251. Esta conclusão da r. sentença apelada é totalmente infundada, não estando amparada pelas provas colhidas nos autos, tendo em vista que o Apelante teve vultoso prejuízo com a operação na medida que foi obrigado a liquidar Banco Marka, após honrar os compromissos desta instituição no mercado futuro de dólar, perdendo tudo o que tinha, mesmo porque era banqueiro conceituado.

252. Ademais, não há qualquer prova nos autos de que o Apelante locupletou-se indevidamente com a operação, uma vez que o numerário transferido para o exterior, em decorrência da operação efetuada com Banco Stock Máxima não foi, em nenhum momento, revertido para o patrimônio particular do Apelante, mas canalizado para cobrir o passivo de outra Instuição, denominada Mark Bank S/A, a quem efetivamente pertencia numerário representado por 13 milhões de dólares, conforme é enfaticamente demonstrado no presente apelo.

253. Portanto não deve subsistir a argüição de que a ajuda efetuada pelo Banco Central junto ao Banco Marka não se ateve ao risco sistêmico que, em caso de quebra da instituição gerida pelo Apelante, estenderia seus efeitos nocivos a todo o mercado financeiro.

d) DA OPERAÇÃO COM O FUNDO STOCK MÁXIMA E A TRANSFERÊNCIA DE NUMERÁRIO PARA O EXTERIOR

254. Em relação à outra fundamentação contida na r. sentença recorrida de que o Apelante locupletou-se indevidamente com a remessa de numerário, na ordem de treze milhões de dólares, efetuada ao exterior pelo Banco Marka, após a liquidação da operação representada pelo Fundo Stock Máxima, trata-se de alegação fantasiosa e de fatos inexistentes, devendo ser prontamente afastada neste recurso, vejamos, Ínclitos Desembargadores.

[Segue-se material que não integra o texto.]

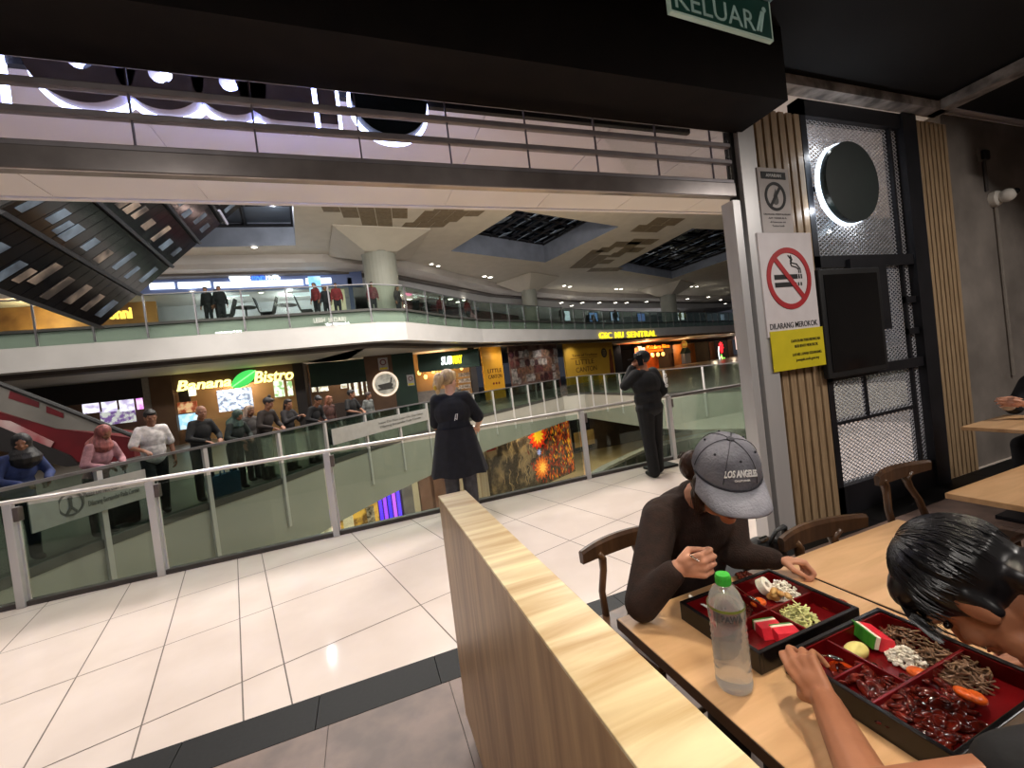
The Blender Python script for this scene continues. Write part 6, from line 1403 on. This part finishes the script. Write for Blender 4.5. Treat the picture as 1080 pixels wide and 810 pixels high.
for i in range(900):
    a = rnd.uniform(0, 2*math.pi); ph0 = rnd.uniform(.15, 1.25); L_ = rnd.uniform(.35, .8); pts = []; jit = rnd.uniform(-.12, .12)
    for k in range(5):
        ph = ph0+L_*k/4; aa = a+jit*k/4; lift = 1.015+.02*math.sin(math.pi*k/4)*rnd.uniform(.4, 1.2)+(.03*k/4 if ph0 > .9 else 0)
        if ph > 1.95 and math.sin(aa) > .2: break
        pts.append(MH2 @ V((.088*lift*math.sin(ph)*math.cos(aa), -.022+.109*lift*math.sin(ph)*math.sin(aa), .038+.098*lift*math.cos(ph))))
    if len(pts) >= 3: m.tube(pts, [.0017]*(len(pts)-1)+[.0006], 4)
for i in range(160):
    u = rnd.uniform(-1, 1); p0 = V((.07*u, .085-.02*u*u, .085)); pts = [p0, p0+V((.004*u, .026, -.03)), p0+V((.01*u+rnd.uniform(-.012, .012), .03, -.06-.03*rnd.random()))]; m.tube([MH2 @ p for p in pts], [.0017, .0015, .0006], 4)
m.build('hair_strand', hk, p2)['kind'] = 'stuff'
m = MB(); m.cap((1.10, .13, 1.0), (1.42, .10, .98), .078, .078); m.ell((1.26, .06, .90), (.175, .13, .18)); m.ell((1.28, .0, .68), (.17, .14, .2)); chain(m, [s2L, s2L+(e2_-s2L)*.6], [.075, .068]); chain(m, [s2R, s2R+(e2R-s2R)*.6], [.075, .068]); m.build('top', mat('cloth_24_24_28', (24, 24, 28), .85, c2=(18, 18, 21), scale=14, bump=.15), p2, remesh=.012, blur=2)
m = MB(); m.ell((1.29, -.02, .53), (.17, .15, .11))
for sx in (-1, 1): chain(m, [V((1.29+sx*.09, -.02, .54)), V((1.29+sx*.12, .36, .53)), V((1.29+sx*.12, .33, .10))], [.095, .072, .055])
m.build('trousers', MATS['cloth_30_30_34'], p2, remesh=.014, blur=2)
make_chair((1.29, -.06, 0), math.pi, 'dark wooden chair under the black haired diner at the lower right')

# --- third person, mostly out of frame at the far table
c3 = dep(1064, 424, 3.35); p3 = thing('person', (c3.x+.55, c3.y-.1, 0), 'person in black with white cuffs and clasped hands at the far table', 'person')
b3 = V((c3.x+.50, c3.y-.12, 0)); hd = b3+V((-.05, 0, 1.25)); M3 = frame_m(hd, (-.9, .2, -.25), (0, 0, 1))
m = MB(); head_caps(m, M3); m.cap(b3+V((0, 0, 1.02)), hd+V((.02, 0, -.06)), .058, .05); m.ell(b3+V((0, 0, .85)), (.11, .15, .2)); m.ell(b3+V((.04, 0, .6)), (.12, .15, .17))
arms3 = []
for sy in (-1, 1):
    s_ = b3+V((0, sy*.17, 1.0)); e_ = b3+V((-.16, sy*.22, .80)); w_3 = c3+V((.06, sy*.05, -.02)); arms3.append((s_, e_, w_3)); chain(m, [s_, e_, w_3], [.045, .038, .026]); hand_caps(m, w_3, V((-.8, -sy*.5, .25)), V((-.2, -sy, 0)), -sy, curl=(.7, .8, .5), thumb=.5)
    chain(m, [b3+V((.04, sy*.09, .53)), b3+V((-.36, sy*.12, .52)), b3+V((-.34, sy*.12, .08))], [.08, .055, .036])
m.build('body', skin_a, p3, remesh=.006, blur=1); face_parts(p3, M3)
m = MB(); m.cap(b3+V((0, -.13, 1.0)), b3+V((0, .13, 1.0)), .075, .075); m.ell(b3+V((0, 0, .86)), (.13, .18, .2)); m.ell(b3+V((.04, 0, .62)), (.14, .17, .17))
for (s_, e_, w_3) in arms3: chain(m, [s_, e_, e_+(w_3-e_)*.62], [.07, .056, .046])
m.build('top', MATS['cloth_24_24_28'], p3, remesh=.012, blur=2)
m = MB()
for (s_, e_, w_3) in arms3: m.cap(e_+(w_3-e_)*.62, e_+(w_3-e_)*.9, .048, .044)
m.build('cuff', mat('cuff_white', (208, 200, 196), .8, c2=(190, 182, 180), scale=14, bump=.2), p3, remesh=.008, blur=1)
m = MB(); m.M = M3; m.ell((0, -.024, .036), (.086, .102, .094)); m.build('hair', hk, p3, remesh=.007, blur=1)
m = MB()
for sy in (-1, 1): chain(m, [b3+V((.04, sy*.09, .54)), b3+V((-.36, sy*.12, .53)), b3+V((-.34, sy*.12, .10))], [.095, .07, .055])
m.build('trousers', MATS['cloth_30_30_34'], p3, remesh=.014, blur=2)
make_chair((b3.x+.02, b3.y, 0), -math.pi/2, 'dark wooden chair under the person with clasped hands')

# ================================================================== ON THE TABLE
lac_black = mat('lacquer_black', (16, 13, 13), .25, c2=(22, 18, 18), scale=10); lac_red = mat('lacquer_red', (112, 13, 16), .22, c2=(96, 10, 13), scale=8)
def bento(x0, x1, y0, y1, label, xs_, ys_):
    z0 = .7515; zt = z0+.058; t = thing('lunch_box', ((x0+x1)/2, (y0+y1)/2, z0), label, 'lunch box')
    m = MB(); m.bbox((x0, y0, z0), (x1, y1, z0+.008), .002)
    for a, b in (((x0, y0, z0+.004), (x0+.012, y1, zt)), ((x1-.012, y0, z0+.004), (x1, y1, zt)), ((x0+.011, y0, z0+.004), (x1-.011, y0+.012, zt)), ((x0+.011, y1-.012, z0+.004), (x1-.011, y1, zt))): m.bbox(a, b, .002)
    m.build('tray', lac_black, t)
    m = MB(); m.box((x0+.012, y0+.012, z0+.008), (x1-.012, y1-.012, z0+.014))
    for a, b in (((x0+.012, y0+.012, z0+.01), (x0+.015, y1-.012, zt-.006)), ((x1-.015, y0+.012, z0+.01), (x1-.012, y1-.012, zt-.006)), ((x0+.012, y0+.012, z0+.01), (x1-.012, y0+.015, zt-.006)), ((x0+.012, y1-.015, z0+.01), (x1-.012, y1-.012, zt-.006))): m.box(a, b)
    m.build('lining', lac_red, t)
    m = MB()
    for (a, b) in xs_: m.bbox(a, b, .0015)
    m.build('divider_wall', lac_red, t)
    return t, z0+.014, zt
B1 = (.873, 1.268, .812, 1.10); fx, gx = 1.075, 1.075
ymid = .945
t1, fz, zt = bento(B1[0], B1[1], B1[2], B1[3], 'black and red lunch box in front of the capped woman', [((1.07, .824, .765), (1.077, 1.088, .80)), ((.885, .94, .765), (1.256, .947, .80))], None)
B2 = (.93, 1.31, .455, .79)
t2, fz, zt = bento(B2[0], B2[1], B2[2], B2[3], 'black and red lunch box under the black haired diner', [((1.07, .60, .765), (1.077, .778, .80)), ((.942, .60, .765), (1.298, .607, .80)), ((.942, .685, .765), (1.07, .691, .795))], None)
def ft(px, py, z=.785): return atz(px, py, z)
def mound(p, n, r, spread, h, name, label, cat, mt, seed=1, kind='ell', group=None, stuff=False, smooth=True):
    rnd = random.Random(seed); m = MB()
    for i in range(n):
        a = rnd.uniform(0, 6.28); d_ = spread*math.sqrt(rnd.random()); zz = .766+h*(1-(d_/spread)**2)*rnd.random()
        c_ = V((p.x+d_*math.cos(a), p.y+d_*math.sin(a), zz+r))
        R = Euler((rnd.uniform(-.6, .6), rnd.uniform(-.6, .6), rnd.uniform(0, 6.28))).to_matrix()
        if kind == 'ell': m.ell(c_, (r*1.4, r, r*.8), 8, 6, R)
        elif kind == 'slab': m.ell(c_, (r*2.0, r*1.1, r*.5), 9, 6, R)
        elif kind == 'strip': q_ = R @ V((r*3.2, 0, 0)); u_ = R @ V((0, r*.9, 0)); m.tube([c_-q_, c_+u_, c_+q_], [r*.5, r*.6, r*.4], 5, flat=.6)
    o = m.build(name, mt, None, smooth=smooth); tag(o, label, cat, group)
    if stuff: o['kind'] = 'stuff'
    return o
rice_m = mat('rice_white', (226, 216, 196), .6, c2=(240, 234, 222), scale=60); slaw_m = mat('cabbage', (224, 220, 160), .5, c2=(206, 206, 128), scale=40); meat = mat('glazed_meat', (92, 34, 18), .18, c2=(58, 18, 12), scale=30); carrot = mat('carrot_orange', (228, 100, 26), .35, c2=(206, 82, 20), scale=20); egg = mat('mash_yellow', (238, 222, 140), .45, c2=(226, 206, 112), scale=20)
fry = mat('fried_gold', (176, 118, 54), .4, c2=(216, 176, 110), scale=40); soba = mat('noodle_brown', (132, 100, 74), .4, c2=(104, 74, 52), scale=40)
p = ft(822, 622); mound(p+V((.01, .0, 0)), 420, .0042, .055, .04, 'rice', 'white rice in the lunch box before the capped woman', 'rice', rice_m, 1, stuff=True)
p = ft(818, 626); mound(p+V((.0, -.012, .0)), 9, .011, .026, .05, 'fried_chicken', 'golden fried piece lying on the white rice', 'food', fry, 2, smooth=True)
# white seaweed roll
m = MB(); c_ = ft(806, 618, .80); m.frame(circ(0, 0, .026, 20), circ(0, 0, .010, 20), -.012, .012); Rr = Mx.Translation(c_) @ Euler((.9, .2, .3)).to_matrix().to_4x4(); m.v = [Rr @ q_ for q_ in m.v]; tag(m.build('rice_roll', rice_m), 'ring shaped white roll at the left of the fried piece', 'food')
p = ft(800, 637); m = MB(); m.ell((p.x, p.y, .79), (.026, .02, .012), 14, 8); tag(m.build('carrot_slice', carrot, smooth=True), 'orange carrot slice near the white roll', 'food')
p = ft(778, 640); mound(p, 40, .008, .040, .014, 'glazed_meat', 'dark glazed meat pieces behind the bottle cap', 'food', meat, 4)
p = ft(785, 606); mound(p, 24, .008, .03, .015, 'glazed_meat', 'dark glazed meat in the back corner of the first box', 'food', meat, 5)
p = ft(842, 648); mound(p, 150, .0052, .042, .042, 'cabbage_salad', 'pale shredded cabbage beside the watermelon', 'salad', slaw_m, 6, 'strip', stuff=True)
mel_r = mat('melon_red', (226, 52, 66), .3, c2=(206, 40, 54), scale=30); mel_w = mat('melon_white', (240, 226, 206), .4, c2=(232, 206, 190), scale=20); mel_g = mat('melon_green', (60, 132, 40), .4, c2=(40, 104, 32), scale=12, stretch=(1, 6, 1))
def melon(c_, rz, label, s=1.0, rx=0.0):
    t = thing('watermelon_slice', tuple(c_), label, 'fruit'); R = Mx.Translation(c_) @ Euler((rx, 0, rz)).to_matrix().to_4x4() @ Mx.Scale(s, 4)
    m = MB(); m.M = R; m.add([(-.035, -.025, 0), (.035, -.025, 0), (.035, .018, 0), (-.035, .018, 0), (-.033, -.012, .028), (.033, -.012, .028), (.033, .018, .03), (-.033, .018, .03)], [(3, 2, 1, 0), (4, 5, 6, 7), (0, 1, 5, 4), (1, 2, 6, 5), (2, 3, 7, 6), (3, 0, 4, 7)]); m.build('flesh', mel_r, t)
    m = MB(); m.M = R; m.bbox((-.034, .018, 0), (.034, .029, .0305), .003); m.build('white_rind', mel_w, t)
    m = MB(); m.M = R; m.bbox((-.034, .029, 0), (.034, .034, .0305), .002); m.build('green_rind', mel_g, t)
melon(V((ft(812, 662).x, ft(812, 662).y, .7665)), -.3, 'watermelon slice at the front of the first lunch box', .95)
melon(V((ft(830, 668).x, ft(830, 668).y, .7665)), -.35, 'second watermelon slice touching the shredded cabbage', .95)
m = MB(); m.box((1.08, .952, .767), (1.253, 1.085, .772)); tag(m.build('soup', mat('red_sauce', (170, 48, 18), .08, c2=(150, 36, 14), scale=10)), 'shallow red orange sauce in the right compartment of the first box', 'sauce') if False else None
p = ft(880, 636, .772); m = MB(); m.ell((p.x, p.y, .768), (.045, .03, .006), 18, 8); tag(m.build('sauce', mat('orange_sauce', (188, 62, 20), .1, c2=(168, 48, 16), scale=10), smooth=True), 'orange sauce pooled in the right compartment of the first box', 'sauce')
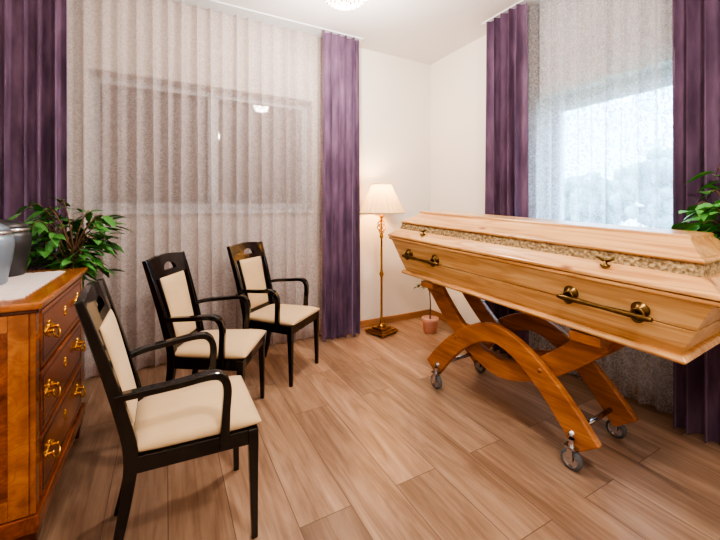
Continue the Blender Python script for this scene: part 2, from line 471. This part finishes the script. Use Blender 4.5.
ringbody('lid_upper_moulding', [(.270, .908, .400), (.272, .91, .412), (.262, .90, .42)], 'pine', cof)
ringbody('lid_top_planks', [(.255, .893, .42), (.15, .83, .478), (.15, .83, .492), (.145, .825, .497)], 'pine', cof)
def sidept(z, side):
    t = (z-.03)/(.262-.03); return side*(.25+(.325-.25)*t)
bm = bmesh.new(); bmk = bmesh.new()
for side in (-1, 1):
    for yc in (-.60-.02, .58):
        for dy in (-.14, .14):
            y = yc+dy; z = .185; x = sidept(z, side)
            addlathe(bm, [(0, .03), (.012, .028), (.016, .02), (.03, .014), (.034, .006), (.034, -.004)] if side > 0 else
                     [(0, -.03), (.012, -.028), (.016, -.02), (.03, -.014), (.034, -.006), (.034, .004)], 16, x, y, z, axis='x')
            ring = [(x+side*.028, y+.022*math.cos(a), z-.022+.026*math.sin(a)) for a in [i*math.pi/6 for i in range(13)]]
            addsweep(bm, ring, .006, side=(1, 0, 0), sub=2, rnd=8)
        x = sidept(.17, side)+side*.034
        addsweep(bm, [(x, yc-.19, .158), (x, yc-.15, .158), (x, yc, .158), (x, yc+.15, .158), (x, yc+.19, .158)], [.009, .014, .009, .014, .009], side=(1, 0, 0), sub=5, rnd=10)
        addlathe(bmk, [(.02, 0), (.02, .006), (.008, .01), (.007, .03), (0, .032)], 12, side*.305, yc, .338)
        addsweep(bmk, [(side*.305, yc-.032, .375), (side*.305, yc, .362), (side*.305, yc+.032, .375)], [.006, .008, .006], side=(1, 0, 0), sub=4, rnd=8)
for sy in (-1, 1):
    yv = -.03+sy*.935
    addsweep(bm, [(-.08, yv, .2), (-.07, yv+sy*.03, .17), (0, yv+sy*.035, .16), (.07, yv+sy*.03, .17), (.08, yv, .2)], .009, side=(0, 1, 0), sub=4, rnd=8)
finish(bm, 'handles', 'bronze', cof, smooth=True)
finish(bmk, 'lid_screws', 'bronze', cof, smooth=True)

tro = empty('coffin_trolley', (-.845, -1.875, 0), rotz=math.radians(3.6))
for i, sx in enumerate((-.2, .2)):
    arch = []
    for k in range(13):
        s = -1+k/6; y = .54*s
        arch.append((sx, y, .53-.41*abs(s)**1.75))
    sweep('leg_arch_%d' % (i+1), arch, [(.042, .14-.025*abs(math.sin(k/12*math.pi))) for k in range(13)], 'cherry', tro, side=(1, 0, 0), sub=3, bevel=.008)
    sy2 = sx*1.0+(.046 if sx < 0 else -.046)
    cup = []
    for k in range(13):
        s = -1+k/6; y = .57*s
        top = .665 if s < 0 else .72
        cup.append((sy2, y, .31+(top-.31)*abs(s)**1.75))
    sweep('cradle_arc_%d' % (i+1), cup, [(.042, .13-.02*abs(math.sin(k/12*math.pi))) for k in range(13)], 'cherry', tro, side=(1, 0, 0), sub=3, bevel=.008)
box('cross_rail_near', (-.27, -.62, .655), (.27, -.48, .700), 'cherry', tro)
box('cross_rail_far', (-.27, .48, .715), (.27, .60, .757), 'cherry', tro)
for i, y in enumerate((-.47, .47)):
    sweep('cross_rod_%d' % (i+1), [(-.24, y, .17), (.24, y, .17)], .013, 'steel', tro, side=(0, 0, 1), sub=1, rnd=12)
for i, y in enumerate((-.3, .3)):
    sweep('pivot_rod_%d' % (i+1), [(-.225, y, .42), (.225, y, .42)], .012, 'cherry', tro, side=(0, 0, 1), sub=1, rnd=12)
n = 0
for sx in (-.235, .235):
    for y in (-.475, .475):
        n += 1
        bm = bmesh.new()
        addlathe(bm, [(.028, -.013), (.045, -.014), (.05, -.009), (.05, .009), (.045, .014), (.028, .013)], 28, sx, y, .05, axis='x')
        finish(bm, 'castor_tyre_%d' % n, 'rubber', tro, smooth=True)
        bm = bmesh.new()
        rr = addlathe(bm, [(0, -.012), (.026, -.012), (.034, -.0148), (.036, -.0148), (.036, .0148), (.034, .0148), (.026, .012), (0, .012)], 24, sx, y, .05, axis='x')
        addlathe(bm, [(0, -.024), (.009, -.024), (.009, .024), (0, .024)], 12, sx, y, .05, axis='x')
        for q in (-.02, .02):
            addbox(bm, (sx+q-.0025, y-.014, .045), (sx+q+.0025, y+.014, .112))
        addbox(bm, (sx-.0225, y-.03, .108), (sx+.0225, y+.03, .116))
        addlathe(bm, [(.013, .114), (.013, .15)], 12, sx, y, 0)
        finish(bm, 'castor_fork_%d' % n, 'steel', tro, smooth=False)

# ------------------------------------------------------------------ armchairs
def postx(z):
    if z < .45: return -.205-.075*((.45-z)/.45)**1.6
    return -.205-.14*((z-.45)/.55)**1.2
def posty(z):
    return .175+.032*max(0, (z-.45)/.53)
def armchair(loc, ang):
    p = empty('dining_armchair', loc, rotz=math.radians(ang))
    for i, s in enumerate((-1, 1)):
        zs = [0, .12, .3, .45, .6, .75, .88, 1.0]
        sweep('rear_post_%d' % (i+1), [(postx(z), s*posty(z), z) for z in zs],
              [(.024, .026), (.028, .03), (.034, .038), (.038, .046), (.034, .04), (.03, .036), (.028, .032), (.026, .026)], 'black', p, side=(0, 1, 0), sub=4)
        sweep('front_leg_%d' % (i+1), [(.210, s*.208, 0), (.207, s*.208, .2), (.204, s*.208, .38), (.203, s*.208, .437)],
              [(.024, .024), (.03, .03), (.038, .038), (.038, .038)], 'black', p, side=(0, 1, 0), sub=3)
        sweep('armrest_%d' % (i+1), [(postx(.655), s*.192, .655), (-.18, s*.217, .668), (-.06, s*.232, .678), (.04, s*.234, .686), (.085, s*.231, .672), (.105, s*.226, .625), (.102, s*.220, .53), (.095, s*.213, .39)],
              [(.03, .024), (.036, .024), (.040, .024), (.042, .026), (.04, .028), (.034, .03), (.028, .03), (.028, .036)], 'black', p, side=(0, 1, 0), sub=6)
    box('seat_rail_front', (.185, -.208, .375), (.22, .208, .435), 'black', p, .005)
    box('seat_rail_rear', (-.218, -.175, .375), (-.19, .175, .435), 'black', p, .005)
    for i, s in enumerate((-1, 1)):
        sweep('seat_rail_side_%d' % (i+1), [(-.20, s*.177, .405), (.205, s*.206, .405)], (.026, .06), 'black', p, sub=1)
    pad('seat', (.012, 0, .455), (0, 1, 0), (1, 0, 0), (0, 0, 1), .186, .222, .224, .038, 'cream', p, e=7)
    zA, zB = .50, .885
    A = Vector((postx(zA)+.008, 0, zA)); B = Vector((postx(zB)+.012, 0, zB)); V = (B-A)
    hv = V.length/2; V.normalize(); Nn = Vector((V.z, 0, -V.x))
    pad('back_panel', (A+B)/2, (0, 1, 0), V, Nn, .122, .138, hv, .017, 'cream', p, e=8)
    bm = bmesh.new()
    def strip(cols):
        prev = None
        for y, zl, zh in cols:
            c = []
            for z in (zl, zh):
                for dx in (-.011, .011):
                    c.append(bm.verts.new((postx(z)+dx, y, z)))
            if prev:
                a = prev
                for f in ((0, 1), (1, 3), (3, 2), (2, 0)):
                    bm.faces.new((a[f[0]], a[f[1]], c[f[1]], c[f[0]]))
            else: bm.faces.new((c[0], c[1], c[3], c[2]))
            prev = c
        bm.faces.new((prev[0], prev[1], prev[3], prev[2]))
    HW = .208
    top = lambda y: .992+.022*(1-(y/HW)**2)
    ys = [-HW+i*(HW-.07)/5 for i in range(6)]
    strip([(y, .884, top(y)) for y in ys]); strip([(-y, .884, top(y)) for y in ys])
    yi = [-.07+.14*i/14 for i in range(15)]
    strip([(y, .922+.044*math.sqrt(max(0, 1-(y/.0701)**2)), top(y)) for y in yi])
    strip([(y, .884, .920) for y in yi])
    finish(bm, 'crest_rail', 'black', p)
    sweep('back_lower_rail', [(postx(.49), -.175, .49), (postx(.49), 0, .487), (postx(.49), .175, .49)], (.03, .02), 'black', p, side=(0, 0, 1), sub=4)
    for i, s in enumerate((-1, 1)):
        sweep('back_stile_%d' % (i+1), [(postx(z), s*(.126+.015*(z-.49)/.38), z) for z in (.485, .6, .75, .89)], (.014, .02), 'black', p, sub=3, bevel=.002)
    return p
armchair((-2.73, -1.78, 0), 0)
armchair((-2.53, -1.035, 0), -29)
armchair((-2.01, -.60, 0), -48)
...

255. A equivocada r. decisão monocrática alega que:

“Sobre a operação direta com o Fundo Stock Máxima, dois pontos ainda devem ser abordados no presente item. O primeiro diz respeito à inequívoca ciência do Banco Central, mais especificamente através do seu departamento de fiscalização, de que CACCIOLA a fez no próprio dia 13, após a desvalorização cambial, aumentando em 25% o montante de contratos que a autarquia precisaria com ele celebrar para zerar suas posições. Um segundo ponto é a surpreendente constatação de que, muito embora tenha o BACEN tomado ciência da operação direta, e com ela aquiescendo – na medida em que posteriormente celebrou contratos de dólar futuro com o MARKA que abrangiam os 2.300 novos contratos,adquiridos do STOCK MAXIMA – sequer se exigiu de SALVATORE CACCIOLA que comprovasse o destino por, ele alegado, daqueles milhões de dólares que indiretamente ganhou com esta manobra.

Assim, a despeito de ter CACCIOLA aduzido que os recursos teriam como destino a satisfação de obrigações na Bolsa de Chicago, isto nunca foi comprovado, tendo sido inclusive oposto, a fiscais do BACEN no Rio de Janeiro que pediram a documentação pertinente, o direito ao sigilo bancário das instituições financeiras envolvidas (sic.fls…)”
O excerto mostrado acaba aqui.